Start of DATA LINES

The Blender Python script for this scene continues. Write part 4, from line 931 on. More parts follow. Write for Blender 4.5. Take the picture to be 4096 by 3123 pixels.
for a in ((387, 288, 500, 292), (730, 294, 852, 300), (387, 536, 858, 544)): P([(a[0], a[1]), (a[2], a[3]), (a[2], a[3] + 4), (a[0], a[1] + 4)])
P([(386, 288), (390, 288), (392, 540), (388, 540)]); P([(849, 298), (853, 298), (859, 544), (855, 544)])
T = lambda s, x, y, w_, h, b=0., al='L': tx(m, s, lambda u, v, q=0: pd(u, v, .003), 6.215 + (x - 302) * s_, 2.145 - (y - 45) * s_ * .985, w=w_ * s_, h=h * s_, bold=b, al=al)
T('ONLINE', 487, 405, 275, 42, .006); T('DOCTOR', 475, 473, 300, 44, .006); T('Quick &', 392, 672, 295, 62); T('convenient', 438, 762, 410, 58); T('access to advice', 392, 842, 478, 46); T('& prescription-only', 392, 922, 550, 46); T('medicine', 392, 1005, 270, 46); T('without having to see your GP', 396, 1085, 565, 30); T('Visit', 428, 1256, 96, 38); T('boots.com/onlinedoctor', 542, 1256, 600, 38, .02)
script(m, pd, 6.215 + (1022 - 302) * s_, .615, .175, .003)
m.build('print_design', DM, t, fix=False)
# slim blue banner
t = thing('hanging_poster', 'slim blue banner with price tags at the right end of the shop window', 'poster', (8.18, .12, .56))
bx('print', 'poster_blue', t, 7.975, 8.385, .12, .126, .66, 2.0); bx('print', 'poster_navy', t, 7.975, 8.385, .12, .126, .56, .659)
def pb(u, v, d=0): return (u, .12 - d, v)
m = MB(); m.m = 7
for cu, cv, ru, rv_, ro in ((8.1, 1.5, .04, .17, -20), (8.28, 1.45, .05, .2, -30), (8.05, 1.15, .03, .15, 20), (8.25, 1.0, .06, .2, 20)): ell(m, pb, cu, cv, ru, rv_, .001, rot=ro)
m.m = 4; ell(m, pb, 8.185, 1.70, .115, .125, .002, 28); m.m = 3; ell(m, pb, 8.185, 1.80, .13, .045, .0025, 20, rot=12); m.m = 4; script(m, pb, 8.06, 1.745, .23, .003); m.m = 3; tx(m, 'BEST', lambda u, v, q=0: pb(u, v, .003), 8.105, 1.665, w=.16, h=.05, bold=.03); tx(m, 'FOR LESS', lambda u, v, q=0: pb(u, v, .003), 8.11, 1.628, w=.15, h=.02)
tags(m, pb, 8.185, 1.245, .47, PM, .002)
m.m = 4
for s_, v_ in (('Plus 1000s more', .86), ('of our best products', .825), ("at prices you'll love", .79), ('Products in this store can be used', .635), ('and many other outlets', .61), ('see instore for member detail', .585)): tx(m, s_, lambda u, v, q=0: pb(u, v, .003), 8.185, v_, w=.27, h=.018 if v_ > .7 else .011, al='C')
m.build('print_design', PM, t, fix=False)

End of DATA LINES

# YOUR OBJECTIVE
Identify lines with the string "this". Copy each one.

# TASK RESPONSE
The Blender Python script for this scene continues. Write part 4, from line 931 on. More parts follow. Write for Blender 4.5. Take the picture to be 4096 by 3123 pixels.
for s_, v_ in (('Plus 1000s more', .86), ('of our best products', .825), ("at prices you'll love", .79), ('Products in this store can be used', .635), ('and many other outlets', .61), ('see instore for member detail', .585)): tx(m, s_, lambda u, v, q=0: pb(u, v, .003), 8.185, v_, w=.27, h=.018 if v_ > .7 else .011, al='C')